In de eerste zaak had de intensivist een contract voor onbepaalde tijd bij een ziekenhuis voor hetzelfde werk als collega’s in loondienst. De werkgever bepaalde waar, wanneer en binnen welke kaders er werd gewerkt. De intensivist kreeg een vast tarief per dienst dat aanzienlijk hoger lag dan de vergoeding van werknemers in loondienst en moest zichzelf verzekeren voor aansprakelijkheid.
Financiële strop
De rechter oordeelde dat het in dit geval om een arbeidsovereenkomst gaat. “Deze persoon verdiende ruim 20.000 euro per maand en als dat ineens de basis is waarover vakantie- en ziektegeld berekend moet worden, dan is dat een behoorlijke financiële strop voor een ziekenhuis”, aldus Kroon.
In het geval van de interim-basisschooldirecteur oordeelde de rechter met het Deliveroo-arrest in de hand dat het gaat om een opdracht. “In dit geval ging het om de inbreng van specifieke kennis, expertise en (praktijk)ervaring voor tijdelijke ondersteuning en de verbetering en professionalisering van de organisatie.
De man – al ruim 10 jaar zzp’er – was bovendien vrij in het bepalen van zijn werk en werktijden.

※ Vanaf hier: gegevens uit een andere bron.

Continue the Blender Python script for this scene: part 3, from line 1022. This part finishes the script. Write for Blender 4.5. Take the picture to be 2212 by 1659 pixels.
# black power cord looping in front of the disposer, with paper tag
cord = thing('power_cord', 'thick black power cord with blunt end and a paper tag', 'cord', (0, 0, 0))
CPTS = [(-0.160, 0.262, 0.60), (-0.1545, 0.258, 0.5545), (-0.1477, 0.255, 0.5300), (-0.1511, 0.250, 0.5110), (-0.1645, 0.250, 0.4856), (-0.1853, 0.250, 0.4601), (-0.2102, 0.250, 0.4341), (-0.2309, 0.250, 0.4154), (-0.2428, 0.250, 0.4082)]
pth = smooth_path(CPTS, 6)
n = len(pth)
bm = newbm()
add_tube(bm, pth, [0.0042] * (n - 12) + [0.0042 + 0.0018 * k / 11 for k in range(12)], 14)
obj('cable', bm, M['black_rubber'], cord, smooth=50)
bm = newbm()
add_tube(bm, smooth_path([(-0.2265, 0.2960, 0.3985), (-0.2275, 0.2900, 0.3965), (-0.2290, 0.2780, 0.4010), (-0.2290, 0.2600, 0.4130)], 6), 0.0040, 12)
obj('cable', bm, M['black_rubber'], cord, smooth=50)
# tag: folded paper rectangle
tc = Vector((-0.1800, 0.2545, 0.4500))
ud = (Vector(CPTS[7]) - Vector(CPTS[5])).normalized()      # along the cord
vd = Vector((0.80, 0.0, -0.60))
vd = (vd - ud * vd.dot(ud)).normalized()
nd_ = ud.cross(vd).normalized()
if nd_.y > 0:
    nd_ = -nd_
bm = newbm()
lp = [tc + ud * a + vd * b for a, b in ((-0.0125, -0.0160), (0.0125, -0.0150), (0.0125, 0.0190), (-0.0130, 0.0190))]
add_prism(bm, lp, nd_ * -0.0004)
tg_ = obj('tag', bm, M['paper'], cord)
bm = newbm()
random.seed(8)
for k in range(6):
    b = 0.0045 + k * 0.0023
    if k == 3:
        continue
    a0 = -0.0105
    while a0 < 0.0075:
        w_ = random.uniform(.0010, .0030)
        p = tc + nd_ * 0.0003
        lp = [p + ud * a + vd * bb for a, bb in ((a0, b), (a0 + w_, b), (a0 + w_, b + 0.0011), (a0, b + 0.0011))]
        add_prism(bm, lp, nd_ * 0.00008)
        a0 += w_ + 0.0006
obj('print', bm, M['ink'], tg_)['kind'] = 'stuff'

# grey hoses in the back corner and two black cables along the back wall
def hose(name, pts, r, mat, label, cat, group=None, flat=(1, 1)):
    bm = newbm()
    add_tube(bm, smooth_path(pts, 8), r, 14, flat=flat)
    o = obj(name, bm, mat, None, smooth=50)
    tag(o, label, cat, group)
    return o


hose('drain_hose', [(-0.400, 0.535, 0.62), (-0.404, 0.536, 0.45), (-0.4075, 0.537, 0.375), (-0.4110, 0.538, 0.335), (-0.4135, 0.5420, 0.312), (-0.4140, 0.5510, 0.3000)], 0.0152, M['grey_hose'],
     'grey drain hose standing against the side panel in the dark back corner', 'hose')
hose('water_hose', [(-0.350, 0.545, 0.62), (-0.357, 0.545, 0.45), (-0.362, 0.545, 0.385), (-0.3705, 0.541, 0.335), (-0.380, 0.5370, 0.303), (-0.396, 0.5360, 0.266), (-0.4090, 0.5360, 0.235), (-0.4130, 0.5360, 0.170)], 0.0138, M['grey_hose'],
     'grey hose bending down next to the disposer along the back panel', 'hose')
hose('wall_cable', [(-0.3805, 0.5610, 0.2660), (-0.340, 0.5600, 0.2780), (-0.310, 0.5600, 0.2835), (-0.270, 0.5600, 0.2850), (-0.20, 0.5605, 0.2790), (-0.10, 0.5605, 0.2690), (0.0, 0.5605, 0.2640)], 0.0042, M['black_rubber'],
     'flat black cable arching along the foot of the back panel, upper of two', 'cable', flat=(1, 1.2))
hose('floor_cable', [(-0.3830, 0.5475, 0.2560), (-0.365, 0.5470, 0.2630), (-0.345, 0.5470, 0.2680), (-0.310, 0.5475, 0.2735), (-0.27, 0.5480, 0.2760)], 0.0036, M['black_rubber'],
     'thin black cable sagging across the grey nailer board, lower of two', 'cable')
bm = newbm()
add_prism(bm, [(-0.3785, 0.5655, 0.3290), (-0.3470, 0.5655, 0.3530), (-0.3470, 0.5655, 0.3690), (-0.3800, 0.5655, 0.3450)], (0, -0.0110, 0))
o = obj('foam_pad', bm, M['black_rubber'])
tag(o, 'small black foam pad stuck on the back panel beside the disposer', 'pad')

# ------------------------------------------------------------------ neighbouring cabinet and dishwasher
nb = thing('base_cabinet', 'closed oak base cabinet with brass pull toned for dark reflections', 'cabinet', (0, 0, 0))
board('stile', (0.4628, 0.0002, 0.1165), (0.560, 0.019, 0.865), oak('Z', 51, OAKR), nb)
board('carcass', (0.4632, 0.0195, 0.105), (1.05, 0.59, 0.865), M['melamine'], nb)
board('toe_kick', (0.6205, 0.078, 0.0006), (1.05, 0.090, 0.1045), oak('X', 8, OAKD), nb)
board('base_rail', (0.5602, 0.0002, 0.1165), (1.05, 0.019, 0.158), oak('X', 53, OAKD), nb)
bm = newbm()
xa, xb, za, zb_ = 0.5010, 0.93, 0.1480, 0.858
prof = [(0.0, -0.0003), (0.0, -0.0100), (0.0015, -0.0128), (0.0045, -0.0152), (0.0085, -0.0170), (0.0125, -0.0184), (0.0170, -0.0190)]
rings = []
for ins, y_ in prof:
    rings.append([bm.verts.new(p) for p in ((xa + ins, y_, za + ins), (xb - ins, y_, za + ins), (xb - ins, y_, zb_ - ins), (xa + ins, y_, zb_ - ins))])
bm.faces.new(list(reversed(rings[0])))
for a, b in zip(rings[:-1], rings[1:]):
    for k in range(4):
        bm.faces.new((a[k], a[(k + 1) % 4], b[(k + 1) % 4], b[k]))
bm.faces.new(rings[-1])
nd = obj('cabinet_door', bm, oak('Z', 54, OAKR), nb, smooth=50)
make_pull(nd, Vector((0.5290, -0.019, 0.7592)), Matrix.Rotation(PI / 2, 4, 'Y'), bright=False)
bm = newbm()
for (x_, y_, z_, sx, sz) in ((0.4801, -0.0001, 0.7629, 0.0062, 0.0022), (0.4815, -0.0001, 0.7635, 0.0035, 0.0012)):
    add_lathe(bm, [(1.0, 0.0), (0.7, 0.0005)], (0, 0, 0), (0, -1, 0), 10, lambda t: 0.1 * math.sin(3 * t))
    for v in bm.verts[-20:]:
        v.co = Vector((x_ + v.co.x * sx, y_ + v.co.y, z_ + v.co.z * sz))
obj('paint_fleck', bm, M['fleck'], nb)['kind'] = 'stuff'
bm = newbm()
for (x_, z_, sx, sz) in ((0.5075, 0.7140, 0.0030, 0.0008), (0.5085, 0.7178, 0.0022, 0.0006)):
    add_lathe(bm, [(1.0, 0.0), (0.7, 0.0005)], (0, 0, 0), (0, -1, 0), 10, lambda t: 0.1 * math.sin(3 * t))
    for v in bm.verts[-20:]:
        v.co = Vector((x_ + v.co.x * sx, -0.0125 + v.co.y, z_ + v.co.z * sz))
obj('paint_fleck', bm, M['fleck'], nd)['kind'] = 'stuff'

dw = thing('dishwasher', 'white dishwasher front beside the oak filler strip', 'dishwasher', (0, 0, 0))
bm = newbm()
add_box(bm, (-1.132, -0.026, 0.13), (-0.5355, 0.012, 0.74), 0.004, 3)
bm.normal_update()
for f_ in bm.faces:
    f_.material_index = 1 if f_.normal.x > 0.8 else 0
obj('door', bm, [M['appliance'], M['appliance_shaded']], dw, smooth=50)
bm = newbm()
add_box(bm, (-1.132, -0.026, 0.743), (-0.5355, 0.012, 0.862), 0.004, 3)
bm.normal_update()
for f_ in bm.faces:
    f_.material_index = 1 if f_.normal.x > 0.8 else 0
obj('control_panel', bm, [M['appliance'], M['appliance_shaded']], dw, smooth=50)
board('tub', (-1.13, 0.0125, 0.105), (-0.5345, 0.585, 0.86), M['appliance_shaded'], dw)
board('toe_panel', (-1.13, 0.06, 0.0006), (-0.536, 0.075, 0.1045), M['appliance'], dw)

Er was ook een contract opgesteld door de werkende en hij ontving een hoog vast maandtarief op facturatiebasis.”
Kroon wil HR-professionals meegeven de komende maanden kritisch te kijken naar de zzp-inhuur binnen de organisatie. “Doe niet aan wensdenken, daar snij jezelf mee in de vingers. Als je zzp’ers voor je hebt werken waarvan je nu al denkt: dit is eigenlijk een arbeidsovereenkomst: doe er wat aan. Als het duidelijk om een zzp-opdracht gaat kan je er met een gerust hart mee door blijven gaan. Bij twijfel: schakel juridische hulp in.”